### Material

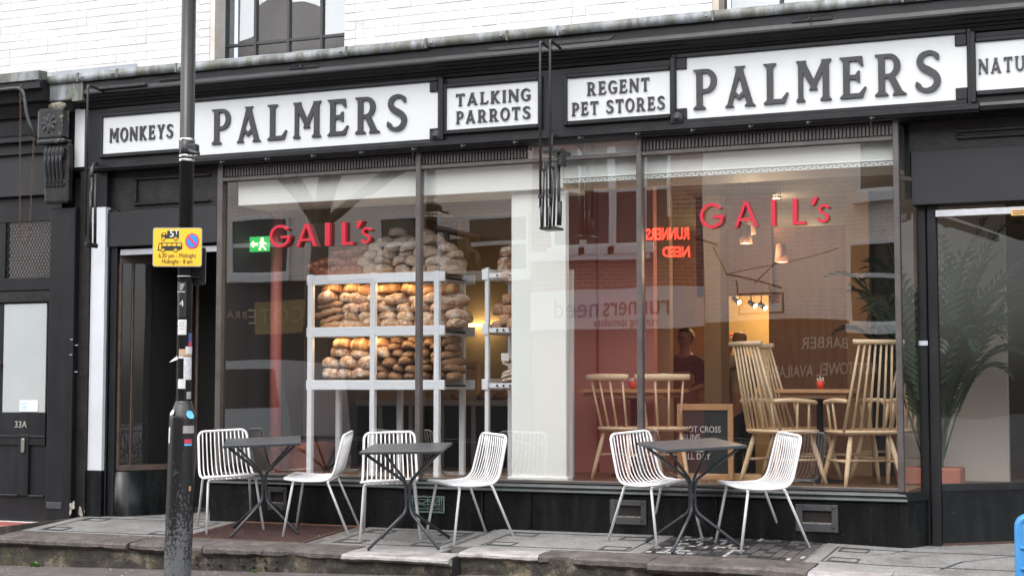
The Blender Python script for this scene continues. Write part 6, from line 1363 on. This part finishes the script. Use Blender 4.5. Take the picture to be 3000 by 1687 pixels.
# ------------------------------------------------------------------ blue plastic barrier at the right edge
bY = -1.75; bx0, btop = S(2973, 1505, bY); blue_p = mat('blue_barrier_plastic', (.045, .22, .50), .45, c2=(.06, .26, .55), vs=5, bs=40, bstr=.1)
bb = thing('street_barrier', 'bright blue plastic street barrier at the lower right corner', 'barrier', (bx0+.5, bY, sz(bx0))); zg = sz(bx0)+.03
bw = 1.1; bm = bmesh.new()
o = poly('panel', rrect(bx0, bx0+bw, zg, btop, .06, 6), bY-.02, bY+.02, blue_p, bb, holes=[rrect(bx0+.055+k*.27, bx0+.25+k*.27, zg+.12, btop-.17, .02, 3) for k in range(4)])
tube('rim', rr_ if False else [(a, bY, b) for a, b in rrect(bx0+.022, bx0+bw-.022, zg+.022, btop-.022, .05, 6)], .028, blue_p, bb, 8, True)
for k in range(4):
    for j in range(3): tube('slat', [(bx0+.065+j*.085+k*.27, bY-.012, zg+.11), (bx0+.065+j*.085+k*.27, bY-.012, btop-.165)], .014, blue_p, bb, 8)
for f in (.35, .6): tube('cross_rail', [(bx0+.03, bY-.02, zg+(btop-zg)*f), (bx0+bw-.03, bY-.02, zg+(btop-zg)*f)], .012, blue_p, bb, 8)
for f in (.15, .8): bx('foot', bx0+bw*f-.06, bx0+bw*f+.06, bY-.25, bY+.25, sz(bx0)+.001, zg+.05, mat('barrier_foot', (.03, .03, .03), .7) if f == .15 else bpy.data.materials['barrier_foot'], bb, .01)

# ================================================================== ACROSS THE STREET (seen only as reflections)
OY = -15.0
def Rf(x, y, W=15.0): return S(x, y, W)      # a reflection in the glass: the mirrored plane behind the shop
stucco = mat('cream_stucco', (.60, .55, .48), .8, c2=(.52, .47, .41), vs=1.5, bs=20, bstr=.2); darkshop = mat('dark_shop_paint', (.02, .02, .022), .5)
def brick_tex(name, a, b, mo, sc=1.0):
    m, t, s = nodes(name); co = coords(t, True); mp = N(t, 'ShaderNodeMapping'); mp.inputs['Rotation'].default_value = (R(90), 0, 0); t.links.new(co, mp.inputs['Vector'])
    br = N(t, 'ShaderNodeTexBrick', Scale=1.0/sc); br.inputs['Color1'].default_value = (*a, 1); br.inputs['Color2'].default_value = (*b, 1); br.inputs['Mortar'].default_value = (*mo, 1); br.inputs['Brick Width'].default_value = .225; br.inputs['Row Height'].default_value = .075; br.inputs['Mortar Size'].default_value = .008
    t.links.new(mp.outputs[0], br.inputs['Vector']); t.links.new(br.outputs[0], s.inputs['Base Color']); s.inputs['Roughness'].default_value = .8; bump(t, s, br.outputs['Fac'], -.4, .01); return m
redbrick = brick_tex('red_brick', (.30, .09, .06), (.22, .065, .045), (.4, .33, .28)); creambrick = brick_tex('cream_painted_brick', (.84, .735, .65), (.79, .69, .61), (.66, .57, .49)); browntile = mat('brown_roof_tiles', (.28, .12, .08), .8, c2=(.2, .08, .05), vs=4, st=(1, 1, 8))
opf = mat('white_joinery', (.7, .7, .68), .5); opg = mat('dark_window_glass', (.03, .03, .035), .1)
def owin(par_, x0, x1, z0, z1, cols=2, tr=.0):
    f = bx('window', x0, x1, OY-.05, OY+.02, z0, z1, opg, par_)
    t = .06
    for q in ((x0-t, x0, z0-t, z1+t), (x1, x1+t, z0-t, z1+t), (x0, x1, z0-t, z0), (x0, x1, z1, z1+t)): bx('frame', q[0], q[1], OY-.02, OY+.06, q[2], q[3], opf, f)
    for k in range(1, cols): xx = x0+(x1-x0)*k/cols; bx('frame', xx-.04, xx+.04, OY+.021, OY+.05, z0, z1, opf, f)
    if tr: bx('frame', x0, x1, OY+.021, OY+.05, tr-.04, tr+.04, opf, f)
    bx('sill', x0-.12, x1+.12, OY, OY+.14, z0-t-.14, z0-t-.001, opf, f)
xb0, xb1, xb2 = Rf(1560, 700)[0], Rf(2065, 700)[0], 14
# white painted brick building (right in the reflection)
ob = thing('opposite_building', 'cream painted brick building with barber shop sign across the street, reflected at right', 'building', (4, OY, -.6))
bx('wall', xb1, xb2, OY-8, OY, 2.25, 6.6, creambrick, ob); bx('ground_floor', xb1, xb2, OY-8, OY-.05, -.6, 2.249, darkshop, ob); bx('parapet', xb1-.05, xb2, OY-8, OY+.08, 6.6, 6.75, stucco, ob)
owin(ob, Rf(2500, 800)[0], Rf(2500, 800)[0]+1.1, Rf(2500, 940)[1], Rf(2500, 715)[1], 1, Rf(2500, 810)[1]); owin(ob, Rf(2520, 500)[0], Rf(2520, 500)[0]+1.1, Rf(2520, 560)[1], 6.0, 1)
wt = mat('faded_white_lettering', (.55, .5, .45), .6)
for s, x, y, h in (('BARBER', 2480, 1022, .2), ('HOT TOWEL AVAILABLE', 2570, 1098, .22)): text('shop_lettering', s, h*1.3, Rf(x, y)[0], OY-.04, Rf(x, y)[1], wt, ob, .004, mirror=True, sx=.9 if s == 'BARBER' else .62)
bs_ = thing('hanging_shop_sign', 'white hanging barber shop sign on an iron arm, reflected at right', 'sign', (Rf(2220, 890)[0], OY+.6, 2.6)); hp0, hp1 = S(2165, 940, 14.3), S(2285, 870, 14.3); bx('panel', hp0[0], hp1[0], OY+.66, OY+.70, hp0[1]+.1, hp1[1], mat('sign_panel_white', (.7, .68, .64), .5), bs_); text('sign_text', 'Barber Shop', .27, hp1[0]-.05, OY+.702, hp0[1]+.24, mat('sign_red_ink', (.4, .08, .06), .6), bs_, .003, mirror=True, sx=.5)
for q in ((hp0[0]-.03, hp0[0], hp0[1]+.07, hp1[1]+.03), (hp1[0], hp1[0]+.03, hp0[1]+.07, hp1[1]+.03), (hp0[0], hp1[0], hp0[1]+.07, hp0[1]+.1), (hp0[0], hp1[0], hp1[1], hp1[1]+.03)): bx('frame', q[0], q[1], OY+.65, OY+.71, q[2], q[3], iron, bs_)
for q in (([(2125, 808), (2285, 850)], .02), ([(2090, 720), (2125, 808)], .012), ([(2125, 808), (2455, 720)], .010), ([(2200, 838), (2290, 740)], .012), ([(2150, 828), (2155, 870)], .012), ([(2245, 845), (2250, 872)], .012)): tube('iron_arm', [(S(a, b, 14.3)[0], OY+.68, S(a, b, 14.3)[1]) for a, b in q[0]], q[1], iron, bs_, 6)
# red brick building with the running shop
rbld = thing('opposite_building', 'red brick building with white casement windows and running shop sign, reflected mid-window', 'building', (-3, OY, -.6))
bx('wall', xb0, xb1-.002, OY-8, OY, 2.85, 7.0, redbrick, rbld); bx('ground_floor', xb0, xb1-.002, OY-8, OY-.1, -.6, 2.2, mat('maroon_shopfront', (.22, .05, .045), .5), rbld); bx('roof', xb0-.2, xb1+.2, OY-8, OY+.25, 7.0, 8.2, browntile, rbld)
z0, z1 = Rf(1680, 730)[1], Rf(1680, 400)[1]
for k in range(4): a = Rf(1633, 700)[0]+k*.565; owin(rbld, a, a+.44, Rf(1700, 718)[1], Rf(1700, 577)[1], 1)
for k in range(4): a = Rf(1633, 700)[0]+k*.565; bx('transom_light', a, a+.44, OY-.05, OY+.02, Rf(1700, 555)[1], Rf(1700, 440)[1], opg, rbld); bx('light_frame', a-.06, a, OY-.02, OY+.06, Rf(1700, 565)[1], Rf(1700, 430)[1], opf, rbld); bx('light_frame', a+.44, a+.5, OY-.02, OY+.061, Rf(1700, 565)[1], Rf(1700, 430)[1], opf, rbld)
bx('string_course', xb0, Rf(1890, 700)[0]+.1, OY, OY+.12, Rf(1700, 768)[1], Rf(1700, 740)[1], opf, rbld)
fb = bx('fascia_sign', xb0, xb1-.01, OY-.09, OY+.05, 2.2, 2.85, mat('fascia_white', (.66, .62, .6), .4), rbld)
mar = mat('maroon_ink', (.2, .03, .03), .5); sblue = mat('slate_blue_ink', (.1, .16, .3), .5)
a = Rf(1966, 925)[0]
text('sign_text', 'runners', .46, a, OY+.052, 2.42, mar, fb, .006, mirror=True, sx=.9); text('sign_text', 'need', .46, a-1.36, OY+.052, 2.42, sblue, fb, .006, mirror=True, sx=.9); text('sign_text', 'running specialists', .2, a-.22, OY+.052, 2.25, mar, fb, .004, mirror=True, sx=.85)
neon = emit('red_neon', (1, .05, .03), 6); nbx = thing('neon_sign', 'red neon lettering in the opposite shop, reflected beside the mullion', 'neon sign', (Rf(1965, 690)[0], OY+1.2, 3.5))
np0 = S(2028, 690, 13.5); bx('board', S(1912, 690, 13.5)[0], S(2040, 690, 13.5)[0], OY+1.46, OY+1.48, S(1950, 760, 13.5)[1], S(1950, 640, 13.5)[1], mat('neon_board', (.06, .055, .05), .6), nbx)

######

Print, exactly as written, the lines above from the first one to the one containing "bpy.data.materials['barrier_foot'], bb, .01)". Leave out pictures.

The Blender Python script for this scene continues. Write part 6, from line 1363 on. This part finishes the script. Use Blender 4.5. Take the picture to be 3000 by 1687 pixels.
# ------------------------------------------------------------------ blue plastic barrier at the right edge
bY = -1.75; bx0, btop = S(2973, 1505, bY); blue_p = mat('blue_barrier_plastic', (.045, .22, .50), .45, c2=(.06, .26, .55), vs=5, bs=40, bstr=.1)
bb = thing('street_barrier', 'bright blue plastic street barrier at the lower right corner', 'barrier', (bx0+.5, bY, sz(bx0))); zg = sz(bx0)+.03
bw = 1.1; bm = bmesh.new()
o = poly('panel', rrect(bx0, bx0+bw, zg, btop, .06, 6), bY-.02, bY+.02, blue_p, bb, holes=[rrect(bx0+.055+k*.27, bx0+.25+k*.27, zg+.12, btop-.17, .02, 3) for k in range(4)])
tube('rim', rr_ if False else [(a, bY, b) for a, b in rrect(bx0+.022, bx0+bw-.022, zg+.022, btop-.022, .05, 6)], .028, blue_p, bb, 8, True)
for k in range(4):
    for j in range(3): tube('slat', [(bx0+.065+j*.085+k*.27, bY-.012, zg+.11), (bx0+.065+j*.085+k*.27, bY-.012, btop-.165)], .014, blue_p, bb, 8)
for f in (.35, .6): tube('cross_rail', [(bx0+.03, bY-.02, zg+(btop-zg)*f), (bx0+bw-.03, bY-.02, zg+(btop-zg)*f)], .012, blue_p, bb, 8)
for f in (.15, .8): bx('foot', bx0+bw*f-.06, bx0+bw*f+.06, bY-.25, bY+.25, sz(bx0)+.001, zg+.05, mat('barrier_foot', (.03, .03, .03), .7) if f == .15 else bpy.data.materials['barrier_foot'], bb, .01)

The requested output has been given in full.